F: O que você diria para outras mulheres que têm a ambição de serem presidentes de grandes empresas?
TM: Vão atrás dos seus sonhos. Mas, como disse na pergunta acima: busquem trocar o verbo sonhar por planejar. Tenham metas, objetivos, caminhos a trilhar, com os passos sendo dados a cada vez, com capacitação e conhecimento. As mulheres podem tudo, tanto quanto os homens. O Brasil é um país diverso e essa diversidade gera riqueza. Não tenho dúvidas de que cada vez mais as mulheres ocuparão espaços de liderança para a construção de uma sociedade mais forte.
F: O que você ainda quer conquistar, pessoal e profissionalmente?
TM: Quem me conhece percebe que, quando uma pessoa chega para me cumprimentar e diz: “oi, Tarciana. Tudo bem?”, eu sempre respondo: “o que não tá bom, vai ficar”. A missão que assumi, a partir deste ano, é extremamente relevante e desafiadora. Tenho plena consciência disso. E a melhor forma de honrar isso é com o compromisso de continuar a entregar resultados sustentáveis para os nossos acionistas e ser relevante na vida das pessoas, contribuindo para o desenvolvimento do Brasil.

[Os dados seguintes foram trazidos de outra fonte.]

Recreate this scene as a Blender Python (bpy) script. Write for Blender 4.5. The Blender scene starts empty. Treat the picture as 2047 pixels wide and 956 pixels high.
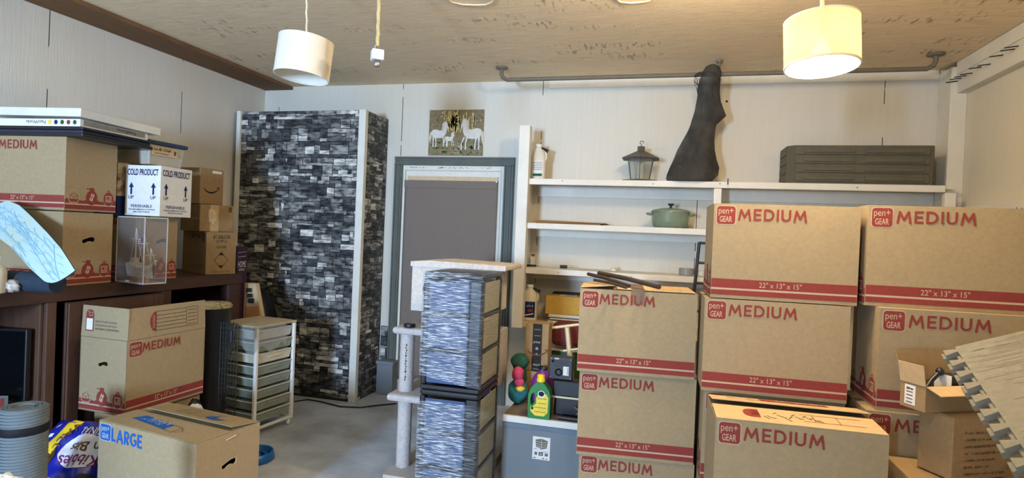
import bpy, bmesh, math, random
from mathutils import Vector, Matrix, Euler
from mathutils.geometry import tessellate_polygon
random.seed(7)
scene = bpy.context.scene
COL = scene.collection
PI = math.pi

# ------------------------------------------------------------------ camera
F_PX, CX, CY = 1180.0, 1023.5, 478.0
def _n(v): return Vector(v).normalized()
vy = _n((1330 - CX, 480 - CY, F_PX))
vx = -_n((-3490 - CX, 280 - CY, F_PX))
vx = (vx - vy * vx.dot(vy)).normalized()
vz = vx.cross(vy)
if vz.y > 0: vz = -vz
R = Matrix((vx, vy, vz))            # camera (x right, y down, z forward) -> world
EYE = Vector((0, 0, 1.4))
def ray(px, py): return R @ Vector(((px - CX) / F_PX, (py - CY) / F_PX, 1))
def at_z(px, py, z): d = ray(px, py); return EYE + d * ((z - EYE.z) / d.z)
def at_y(px, py, y): d = ray(px, py); return EYE + d * (y / d.y)
def at_x(px, py, x): d = ray(px, py); return EYE + d * (x / d.x)

cam_data = bpy.data.cameras.new('camera')
cam_data.sensor_width = 36
cam_data.lens = F_PX / 2047 * 36
cam_data.clip_start = 0.02
cam = bpy.data.objects.new('camera', cam_data)
COL.objects.link(cam)
cr, cu, cb = R @ Vector((1, 0, 0)), R @ Vector((0, -1, 0)), R @ Vector((0, 0, -1))
mw = Matrix((cr, cu, cb)).transposed().to_4x4()
mw.translation = EYE
cam.matrix_world = mw
scene.camera = cam

# ------------------------------------------------------------------ materials
def lin(rgb):
    o = []
    for c in rgb:
        c /= 255
        o.append(c / 12.92 if c <= .04045 else ((c + .055) / 1.055) ** 2.4)
    return (*o, 1)

def mat(name, rgb, rough=.7, var=.12, scale=18, stretch=(1, 1, 1), bump=0, bscale=None, metal=0, spec=.3, rgb2=None, detail=4, coat=0):
    m = bpy.data.materials.new(name)
    m.use_nodes = True
    nt = m.node_tree
    b = nt.nodes['Principled BSDF']
    b.inputs['Roughness'].default_value = rough
    b.inputs['Metallic'].default_value = metal
    b.inputs['Specular IOR Level'].default_value = spec
    if coat: b.inputs['Coat Weight'].default_value = coat
    tc = nt.nodes.new('ShaderNodeTexCoord')
    mp = nt.nodes.new('ShaderNodeMapping')
    mp.inputs['Scale'].default_value = stretch
    nt.links.new(tc.outputs['Object'], mp.inputs['Vector'])
    ns = nt.nodes.new('ShaderNodeTexNoise')
    ns.inputs['Scale'].default_value = scale
    ns.inputs['Detail'].default_value = detail
    ns.inputs['Roughness'].default_value = .65
    nt.links.new(mp.outputs['Vector'], ns.inputs['Vector'])
    rp = nt.nodes.new('ShaderNodeValToRGB')
    c1 = lin(rgb)
    if rgb2: lo, hi = lin(rgb2), c1
    else:
        lo = tuple(v * (1 - var) for v in c1[:3]) + (1,)
        hi = tuple(min(1, v * (1 + var)) for v in c1[:3]) + (1,)
    rp.color_ramp.elements[0].position = .32 if detail < 10 else .38; rp.color_ramp.elements[0].color = lo
    rp.color_ramp.elements[1].position = .68 if detail < 10 else .61; rp.color_ramp.elements[1].color = hi
    nt.links.new(ns.outputs['Fac'], rp.inputs['Fac'])
    nt.links.new(rp.outputs['Color'], b.inputs['Base Color'])
    if bump:
        n2 = nt.nodes.new('ShaderNodeTexNoise')
        n2.inputs['Scale'].default_value = bscale or scale
        n2.inputs['Detail'].default_value = 3
        nt.links.new(mp.outputs['Vector'], n2.inputs['Vector'])
        bp = nt.nodes.new('ShaderNodeBump')
        bp.inputs['Strength'].default_value = bump
        bp.inputs['Distance'].default_value = .004
        nt.links.new(n2.outputs['Fac'], bp.inputs['Height'])
        nt.links.new(bp.outputs['Normal'], b.inputs['Normal'])
    return m

def clear(name, rgb, alpha, rough=.1, ior_fac=.12):
    """clear plastic: mostly see-through with a glossy skin"""
    m = bpy.data.materials.new(name); m.use_nodes = True
    nt = m.node_tree; nt.nodes.clear()
    out = nt.nodes.new('ShaderNodeOutputMaterial')
    tr = nt.nodes.new('ShaderNodeBsdfTransparent'); tr.inputs[0].default_value = lin(rgb)
    pr = nt.nodes.new('ShaderNodeBsdfPrincipled')
    pr.inputs['Base Color'].default_value = lin(rgb); pr.inputs['Roughness'].default_value = rough
    ns = nt.nodes.new('ShaderNodeTexNoise'); ns.inputs['Scale'].default_value = 25
    mr = nt.nodes.new('ShaderNodeMapRange'); mr.inputs['To Min'].default_value = alpha * .7; mr.inputs['To Max'].default_value = alpha * 1.3
    nt.links.new(ns.outputs['Fac'], mr.inputs['Value'])
    mx = nt.nodes.new('ShaderNodeMixShader')
    nt.links.new(mr.outputs[0], mx.inputs[0])
    nt.links.new(tr.outputs[0], mx.inputs[1]); nt.links.new(pr.outputs[0], mx.inputs[2])
    nt.links.new(mx.outputs[0], out.inputs[0])
    return m

K = {}
K['card'] = mat('cardboard', (160, 140, 108), .85, .07, 60, spec=.15, bump=.12, bscale=160)
K['card_in'] = mat('cardboard_inside', (196, 168, 128), .85, .07, 40, spec=.15)
K['card_yellow'] = mat('cardboard_yellow', (188, 150, 70), .8, .08, 40, spec=.15)
K['card_tan'] = mat('cardboard_tan', (150, 124, 90), .85, .09, 50, spec=.15, bump=.12, bscale=140)
K['red'] = mat('red_ink', (136, 60, 54), .8, .08, 70, spec=.15)
K['cardtext'] = mat('card_coloured_lettering', (188, 164, 138), .85, .05, 60)
K['blue'] = mat('blue_ink', (36, 92, 168), .8, .08, 70, spec=.15)
K['bluetext'] = mat('pale_lettering', (190, 190, 180), .85, .05, 60)
K['navy'] = mat('navy_ink', (24, 40, 92), .8, .06, 50)
K['black_ink'] = mat('black_ink', (38, 34, 32), .8, .1, 50)
K['brown_ink'] = mat('brown_ink', (96, 66, 40), .8, .1, 50)
K['white_card'] = mat('white_carton', (226, 224, 218), .75, .04, 30)
K['white_paint'] = mat('white_paint', (222, 218, 206), .6, .05, 9, (1, 1, 1), bump=.15, bscale=40)
K['white_wood'] = mat('white_painted_wood', (226, 220, 206), .6, .06, 5, (1, 1, 1), bump=.2, bscale=30)
K['white_plastic'] = mat('white_plastic', (232, 230, 224), .4, .03, 10, spec=.5)
K['black_plastic'] = mat('black_plastic', (26, 26, 30), .35, .15, 20, spec=.5)
K['dark'] = mat('dark_interior', (22, 18, 18), .9, .2, 10)
K['black_metal'] = mat('black_metal', (40, 38, 36), .45, .15, 30, spec=.5)
K['steel'] = mat('brushed_metal', (170, 170, 170), .35, .1, 60, (1, 1, 8), metal=.9)
K['grey_metal'] = mat('grey_painted_pipe', (112, 104, 88), .55, .1, 30)
K['brown_wood'] = mat('brown_painted_wood', (70, 46, 36), .5, .22, 4, (3, 1, 8), bump=.2, bscale=25, spec=.4)
K['brown_light'] = mat('brown_wood_side', (82, 56, 42), .55, .2, 5, (6, 6, 1), spec=.4)
K['raw_wood'] = mat('bare_wood', (176, 130, 84), .6, .15, 6, (1, 14, 1))
K['cream'] = mat('cream_metal', (224, 210, 172), .5, .05, 12)
K['tape'] = mat('packing_tape', (186, 160, 120), .25, .05, 20, spec=.6)
K['clear_tape'] = clear('clear_packing_tape', (222, 208, 190), .16, .15)
K['grey_frame'] = mat('grey_green_paint', (98, 100, 92), .55, .1, 8, (1, 1, 1), bump=.15, bscale=40)
K['curtain'] = mat('taupe_cloth', (122, 111, 102), .9, .07, 120, (1, 1, 1), bump=.2, bscale=300)
K['carpet'] = mat('grey_carpet_fur', (196, 186, 180), 1, .12, 60, bump=.9, bscale=220, spec=.05)
K['carpet_beige'] = mat('beige_carpet_fur', (212, 202, 192), 1, .12, 60, bump=.9, bscale=220, spec=.05)
K['rope'] = mat('jute_rope', (200, 178, 130), .95, .2, 90, (1, 1, .3), bump=.8, bscale=150)
K['white_cord'] = mat('pale_rope', (222, 206, 178), .95, .1, 90, bump=.6, bscale=150)
K['foam'] = mat('grey_foam', (124, 121, 110), .9, .1, 40, (1, 1, 1), bump=.5, bscale=120)
K['foam_edge'] = mat('pale_foam_edge', (134, 130, 118), .95, .06, 40)
K['green_pot'] = mat('sage_enamel', (120, 134, 112), .22, .05, 10, spec=.6)
K['planter'] = mat('dark_grey_resin', (92, 87, 72), .6, .1, 14, bump=.2, bscale=60)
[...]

Pessoalmente, quero seguir conhecendo gente. Eu adoro pessoas, conversar, trocar ideias. O Banco do Brasil é feito por pessoas magníficas, sérias, comprometidas, capacitadas. Estar aqui e ter sempre minha família e amigos como referência é o que me realiza. E juntar isso com o fato de buscarmos sempre promover o desenvolvimento da sociedade, de forma inovadora e eficiente me dá combustível para avançar. Temos um milhão de acionistas e continuaremos gerando o retorno adequado ao capital que investiram na empresa, sempre dando retorno social também. Podemos, sim, conciliar nossa atuação comercial com uma atuação pública, com benefícios para toda a sociedade. O Brasil precisa disso. Esses são os meus desejos.